-------- DATA BLOCK

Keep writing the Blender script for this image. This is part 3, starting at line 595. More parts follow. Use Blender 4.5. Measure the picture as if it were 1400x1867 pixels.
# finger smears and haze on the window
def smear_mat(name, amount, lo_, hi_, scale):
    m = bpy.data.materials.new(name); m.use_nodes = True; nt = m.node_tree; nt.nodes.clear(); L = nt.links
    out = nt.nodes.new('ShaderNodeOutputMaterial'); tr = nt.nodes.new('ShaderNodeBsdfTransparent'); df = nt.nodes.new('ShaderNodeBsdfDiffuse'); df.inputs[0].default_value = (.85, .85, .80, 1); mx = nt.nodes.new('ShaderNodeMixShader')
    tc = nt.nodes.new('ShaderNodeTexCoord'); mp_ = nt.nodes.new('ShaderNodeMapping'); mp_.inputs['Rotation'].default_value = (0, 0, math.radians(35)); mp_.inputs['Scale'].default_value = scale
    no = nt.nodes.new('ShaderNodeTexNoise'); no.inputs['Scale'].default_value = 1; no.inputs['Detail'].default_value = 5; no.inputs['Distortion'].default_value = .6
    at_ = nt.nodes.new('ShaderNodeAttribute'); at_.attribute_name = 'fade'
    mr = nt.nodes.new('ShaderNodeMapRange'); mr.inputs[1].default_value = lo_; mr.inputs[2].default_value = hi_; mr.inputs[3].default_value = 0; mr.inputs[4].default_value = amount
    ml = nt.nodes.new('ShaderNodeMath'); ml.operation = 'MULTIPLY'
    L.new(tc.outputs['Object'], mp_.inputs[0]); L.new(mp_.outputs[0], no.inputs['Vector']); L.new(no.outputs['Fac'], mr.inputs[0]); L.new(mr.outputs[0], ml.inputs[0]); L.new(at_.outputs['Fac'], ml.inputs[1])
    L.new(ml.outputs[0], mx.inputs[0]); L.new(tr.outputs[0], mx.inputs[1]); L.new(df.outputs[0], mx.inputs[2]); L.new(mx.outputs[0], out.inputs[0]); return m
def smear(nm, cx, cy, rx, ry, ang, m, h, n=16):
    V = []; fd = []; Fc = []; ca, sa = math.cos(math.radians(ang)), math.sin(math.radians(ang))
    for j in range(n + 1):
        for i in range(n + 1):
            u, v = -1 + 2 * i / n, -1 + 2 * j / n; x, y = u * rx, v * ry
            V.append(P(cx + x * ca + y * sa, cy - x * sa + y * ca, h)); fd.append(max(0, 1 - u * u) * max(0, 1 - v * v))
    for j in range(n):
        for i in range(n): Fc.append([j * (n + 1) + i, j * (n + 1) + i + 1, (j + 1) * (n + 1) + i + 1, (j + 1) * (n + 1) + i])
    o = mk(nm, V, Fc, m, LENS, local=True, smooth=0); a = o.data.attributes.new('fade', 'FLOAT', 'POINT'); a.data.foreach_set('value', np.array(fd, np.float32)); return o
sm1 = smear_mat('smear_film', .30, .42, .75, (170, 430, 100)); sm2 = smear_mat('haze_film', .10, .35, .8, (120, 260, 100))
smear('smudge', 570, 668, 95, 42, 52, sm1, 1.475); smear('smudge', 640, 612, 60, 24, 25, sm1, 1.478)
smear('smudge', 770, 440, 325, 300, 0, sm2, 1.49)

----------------

SHORT PROBLEM: Copy all of the data. Keep every word exactly as it is.

THE REPLY:
Keep writing the Blender script for this image. This is part 3, starting at line 595. More parts follow. Use Blender 4.5. Measure the picture as if it were 1400x1867 pixels.
# finger smears and haze on the window
def smear_mat(name, amount, lo_, hi_, scale):
    m = bpy.data.materials.new(name); m.use_nodes = True; nt = m.node_tree; nt.nodes.clear(); L = nt.links
    out = nt.nodes.new('ShaderNodeOutputMaterial'); tr = nt.nodes.new('ShaderNodeBsdfTransparent'); df = nt.nodes.new('ShaderNodeBsdfDiffuse'); df.inputs[0].default_value = (.85, .85, .80, 1); mx = nt.nodes.new('ShaderNodeMixShader')
    tc = nt.nodes.new('ShaderNodeTexCoord'); mp_ = nt.nodes.new('ShaderNodeMapping'); mp_.inputs['Rotation'].default_value = (0, 0, math.radians(35)); mp_.inputs['Scale'].default_value = scale
    no = nt.nodes.new('ShaderNodeTexNoise'); no.inputs['Scale'].default_value = 1; no.inputs['Detail'].default_value = 5; no.inputs['Distortion'].default_value = .6
    at_ = nt.nodes.new('ShaderNodeAttribute'); at_.attribute_name = 'fade'
    mr = nt.nodes.new('ShaderNodeMapRange'); mr.inputs[1].default_value = lo_; mr.inputs[2].default_value = hi_; mr.inputs[3].default_value = 0; mr.inputs[4].default_value = amount
    ml = nt.nodes.new('ShaderNodeMath'); ml.operation = 'MULTIPLY'
    L.new(tc.outputs['Object'], mp_.inputs[0]); L.new(mp_.outputs[0], no.inputs['Vector']); L.new(no.outputs['Fac'], mr.inputs[0]); L.new(mr.outputs[0], ml.inputs[0]); L.new(at_.outputs['Fac'], ml.inputs[1])
    L.new(ml.outputs[0], mx.inputs[0]); L.new(tr.outputs[0], mx.inputs[1]); L.new(df.outputs[0], mx.inputs[2]); L.new(mx.outputs[0], out.inputs[0]); return m
def smear(nm, cx, cy, rx, ry, ang, m, h, n=16):
    V = []; fd = []; Fc = []; ca, sa = math.cos(math.radians(ang)), math.sin(math.radians(ang))
    for j in range(n + 1):
        for i in range(n + 1):
            u, v = -1 + 2 * i / n, -1 + 2 * j / n; x, y = u * rx, v * ry
            V.append(P(cx + x * ca + y * sa, cy - x * sa + y * ca, h)); fd.append(max(0, 1 - u * u) * max(0, 1 - v * v))
    for j in range(n):
        for i in range(n): Fc.append([j * (n + 1) + i, j * (n + 1) + i + 1, (j + 1) * (n + 1) + i + 1, (j + 1) * (n + 1) + i])
    o = mk(nm, V, Fc, m, LENS, local=True, smooth=0); a = o.data.attributes.new('fade', 'FLOAT', 'POINT'); a.data.foreach_set('value', np.array(fd, np.float32)); return o
sm1 = smear_mat('smear_film', .30, .42, .75, (170, 430, 100)); sm2 = smear_mat('haze_film', .10, .35, .8, (120, 260, 100))
smear('smudge', 570, 668, 95, 42, 52, sm1, 1.475); smear('smudge', 640, 612, 60, 24, 25, sm1, 1.478)
smear('smudge', 770, 440, 325, 300, 0, sm2, 1.49)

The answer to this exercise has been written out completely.